Monday, December 10, 2007

Wie treu sind deine Blätter

Those aren't my ugly drapes.


We've had our tree for a couple of weeks already. We got it one Wednesday after work, rushing before we'd be in complete darkness. This year, we decided to go to a cut-your-own farm (see my "going local" post below). Now, when you're in the middle of nowhere, with nothing around except evergreens of every size you could imagine, it's hard to put things into perspective. Things like the width of your front door. Are you kidding?! of course we didn't bring a tape measure. Hah! All we brought (I should say, all I brought, because Aaron was a bit more skeptical) was the knowledge that we finally had our own house with pretty high ceilings and we were going to do it up right for our First Christmas.


And so we walked around, examining each tree, finding it's flaw. A bare spot, a flat side, a crooked top, etc. We find one that looks good, then wonder: will it be big enough? Will it fill that void in my soul that our crappy Boston, 1/2 dead, apartment-sized trees didn't? I wasn't so sure, but whatever. It was getting late, I was getting cold, and we had to cut this puppy down with our bare hands (or a saw, whatever, it's still hard). So we just decided to go for it. So it wouldn't be the biggest tree ever. That's ok, there is always next year.


Cut to the part where we are getting it in the house: oh, what's that you say, you can't fit your end through the door? It's too fat? Oh my. Perhaps we were under estimating. A gentle push popped the thing through and we realized then exactly how much we had under estimated: this tree is huge. It is tall (7 1/2 feet at least) and way way fat (5 feet fat?). It takes up 1/2 of our living room. It's a really good thing that we don't have any furniture because it wouldn't have fit.

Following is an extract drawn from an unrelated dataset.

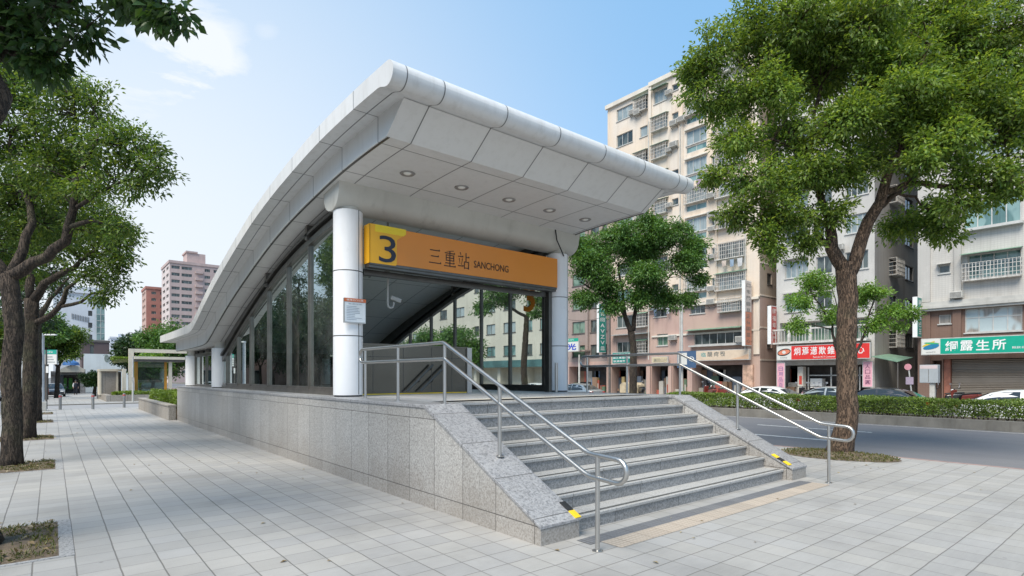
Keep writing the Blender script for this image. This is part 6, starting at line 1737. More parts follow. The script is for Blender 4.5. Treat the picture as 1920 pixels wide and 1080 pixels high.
# small tan sign and dark green banner further left
t, ua, ub, z0, z1 = sign_x('shop_sign', 'small tan shop sign left of the pole under a green window', 1222, 1252, 669, 681, FX - 0.5, 0.2, flat('tan_sign_face', (0.55, 0.46, 0.30)))
mb = MB(); write(mb, '圓回山川', (FX - 0.508, ub - 0.25, z0 + 0.12), WR, UPV, (ub - ua) * 0.8, (z1 - z0) * 0.5); mb.build('lettering', GREY, t)
t, ua, ub, z0, z1 = sign_x('shop_banner', 'dark green banner with three rows of white characters left of the median tree trunk', 1148, 1186, 661, 682, FX - 0.5, 0.15, TEAL)
mb = MB()
for k, s_ in enumerate(('時期限時汽車', '歐各專業汽車', '裝潢保養')): write(mb, s_, (FX - 0.508, ub - 0.15, z1 - (z1 - z0) * (0.30 + 0.29 * k)), WR, UPV, (ub - ua) * (0.85 if k < 2 else 0.6), (z1 - z0) * 0.18, 0.01)
mb.build('lettering', WHITE, t)
t, ua, ub, z0, z1 = sign_x('billboard', 'blue and white board with a green strip beside the right front column', 1060, 1085, 641, 660, FX - 0.8, 0.2, OFFW)
mb = MB(); write(mb, '光', (FX - 0.808, ub - (ub - ua) * 0.12, z0 + 0.15), WR, UPV, (ub - ua) * 0.7, (z1 - z0) * 0.65, 0.03); mb.build('lettering', BLUE, t)
mb = MB(); mb.box(FX - 0.812, FX - 0.806, ua + 0.05, ub - 0.05, z1 - 0.02, z1 + 0.32); mb.build('green_strip', GREEN, t)
mb = MB(); write(mb, 'のりのり', (FX - 0.814, ub - 0.1, z1 + 0.06), WR, UPV, (ub - ua) * 0.6, 0.2); mb.build('strip_text', WHITE, t)
def sign_y(name, label, xl, xm, xr_, ytop, ybot, Xf, text, face, edge, ink, tw=0.6, gap=1.0, rot=False):
    """projecting sign: its face looks down the street at us, its narrow end looks at the road"""
    # near edge of the face sits at plane Xf
    p = onX(xm, ytop, Xf); q = onX(xm, ybot, Xf); Y = p.y
    Xb = onY(xr_, 706, Y).x; Yb = onX(xl, 706, Xf).y
    t = thing(name, label, 'sign', ((Xf + Xb) / 2, Y, q.z), 0)
    mb = MB(); mb.box(Xf, Xb, Y, Yb, q.z, p.z); mb.build('sign_case', edge, t)
    mb = MB(); mb.box(Xf + 0.02, Xb - 0.02, Y - 0.012, Y - 0.002, q.z + 0.05, p.z - 0.05); mb.build('face', face, t)
    mb = MB(); Hh = (p.z - q.z) - 0.3; n = len(text); ch = Hh / n; wd = (Xb - Xf) * tw
    for k, c in enumerate(text):
        write(mb, c, (Xf + (Xb - Xf) * (1 - tw) / 2, Y - 0.014, p.z - 0.15 - ch * (k + 0.5 + 0.36 * gap)), (1, 0, 0), UPV, wd, ch * 0.72 * gap, 0.01)
    mb.build('lettering', ink, t)
    mb = MB(); mb.bar((Xb, (Y + Yb) / 2, p.z - 0.4), (FX + 0.3, (Y + Yb) / 2, p.z - 0.4), 0.06); mb.bar((Xb, (Y + Yb) / 2, q.z + 0.4), (FX + 0.3, (Y + Yb) / 2, q.z + 0.4), 0.06); mb.build('bracket', M['alu_dark'], t)
    return t, Y, Xf, Xb, q.z, p.z
t, Y, xa, xb_, za_, zb_ = sign_y('projecting_sign', 'tall white and orange projecting sign at the corner of the tall beige block', 1391, 1397, 1409, 525, 648, FX - 1.3, '口宅門目旦正佰囬皿心', flat('pale_grey_face', (0.52, 0.47, 0.44)), WHITE, GREY, 0.6, 0.8)
mb = MB(); mb.box(xa + 0.025, xb_ - 0.025, Y - 0.0135, Y - 0.0125, za_ + 0.06, za_ + (zb_ - za_) * 0.52); mb.build('orange_panel', ORG, t)
sign_y('projecting_sign', 'white edged maroon projecting sign between the beige block and the grey white block', 1439, 1446, 1456, 573, 645, FX - 1.2, '國福鐵圖門', MAR, WHITE, flat('pink_ink', (0.66, 0.5, 0.46)), 0.62)
sign_y('projecting_sign', 'tall dark green projecting sign with white letters left of the median tree', 1119, 1123, 1136, 569, 661, FX - 1.2, '佰吉回AVZV皿', TEAL, WHITE, WHITE, 0.6, 0.9)
sign_y('projecting_sign', 'green projecting sign with a white end at the corner of the grey tiled building', 1711, 1720, 1729, 556, 632, FX - 1.0, '明一品巴王', TEAL, WHITE, WHITE, 0.55)
# pink banners, green notice
def banner(label, x0, x1, y0, y1, X, ink, text):
    t, ua, ub, z0, z1 = sign_x('banner', label, x0, x1, y0, y1, X, 0.05, PINKS, 'alu')
    mb = MB(); n = len(text); ch = (z1 - z0) * 0.8 / n
    for k, c in enumerate(text): write(mb, c, (X - 0.008, ub - (ub - ua) * 0.25, z1 - (z1 - z0) * 0.1 - ch * (k + 0.95)), WR, UPV, (ub - ua) * 0.5, ch * 0.8, 0.01)
    mb.build('lettering', ink, t)
banner('pink banner with purple characters under the left end of the red sign', 1456, 1472, 680, 742, FX - 0.75, flat('purple_ink', (0.25, 0.15, 0.3)), '日用品百貨')
banner('pink banner with dark characters under the right end of the red sign', 1617, 1637, 677, 726, FX - 0.5, flat('plum_ink', (0.2, 0.08, 0.14)), '人口品圓')
t, ua, ub, z0, z1 = sign_x('notice', 'small bright green notice on the dark shop front below the beige sign', 1289, 1300, 706, 717, FX + 0.4, 0.03, flat('bright_green_paper', (0.12, 0.45, 0.2)))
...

It's huge and beautiful and it's totally filling the void.



So, after getting it into the stand (and now that we have a special spring loaded stand imported from Bavaria it took under 2 minutes, whereas all my life before I would be the one crouched at the bottom screwing, screwing for what felt like days while Aaron or my mom would hold it straight) we made ourselves some hot cocoa and started the decorating process.


This is the third year that we've used a combination of Red and White lights. The first year we lived together we couldn't decide whether we wanted fun color lights or elegant white lights, so we decided that this was a good solution. So far, it hasn't done us wrong. Plus, with the red star at the top from all of my childhood Christmas trees, it just feels right.


And you know how it goes: with each ornament comes a memory. The Kermit on the sled from when I was little, the red ceramic heart I got for Aaron just before going into the Opera House in Vienna, that time we went to the Christmas thing at Orchard House, buying everyone corn husk angels in the Christmas market in Prague and then giving them to no one but myself. The pink CareBear reminds me of the miniature tree my mom got when I was around 3-4 years old so that I would have something to decorate without handling her extremely fragile heirlooms.


So, for our first Christmas Tree in our new life and our new home, I would say we picked a memorable one. We'll probably remember the tape measure next year.

1 comment:

Dusty said...

Yeah, that tree looks super fat.... and your dog looks super cute in front of it. I wish you could take him along for Christmas so he could play with Riley and Hugo.